If you had to invent a fixing that was specifically designed to rust and become all but useless, I think you’d be hard pressed to come up with anything that beats a weedy, little split pin. Especially when that weedy, little split pin is sitting in a blast of road grime. Sadly there are castle nuts & split pins aplenty on the rest of the suspension. Trying to straighten the tails of the split pins and pull them out just results in the heads cracking due to rust damage, so I resort to snapping the heads and tails off with a little metal fatigue.

I also quickly learnt a new lesson: scrub the threads of the bolt with a wire brush before attempting to remove the nut.
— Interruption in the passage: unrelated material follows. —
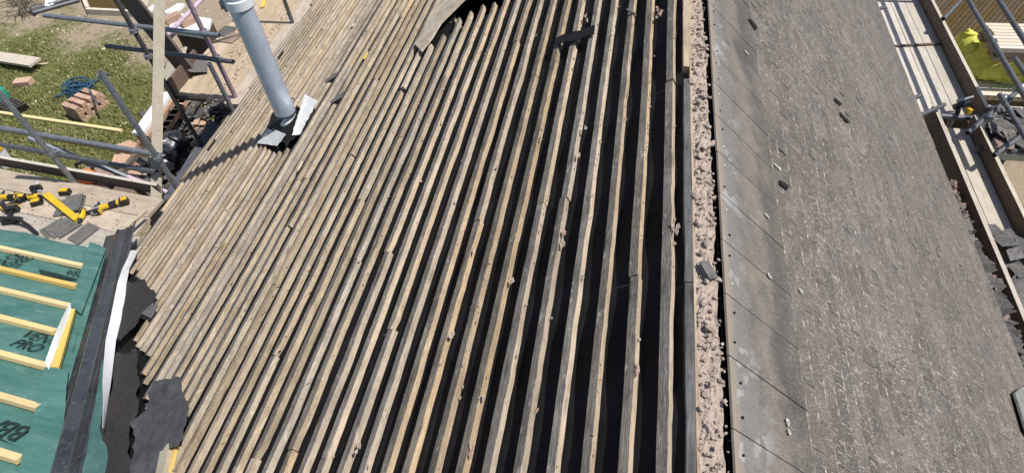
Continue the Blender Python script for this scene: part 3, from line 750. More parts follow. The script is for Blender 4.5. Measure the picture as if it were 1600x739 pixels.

Anyway, I get the all the wishbone pivot nuts loose, remove the outer pivot and off comes the wishbone and spring pan, ready to be re-united with the spring from earlier.

bouncy bits

I’m not quite sure what happened with separating the taper joint on the steering arm. Not having a ball joint splitter to hand, I’d tried the double-hammer technique, the single-hammer technique and the cursing-loudly technique to no avail. I popped round to the nearside to start tackling some of the suspension jobs, then came back to fiddle with the offside kingpin only to spot that the joint had come loose while I wasn’t looking!

bouncy bits

I’m not keen on going through all that again on the nearside, but luckily I’m able to borrow a splitter from a friend.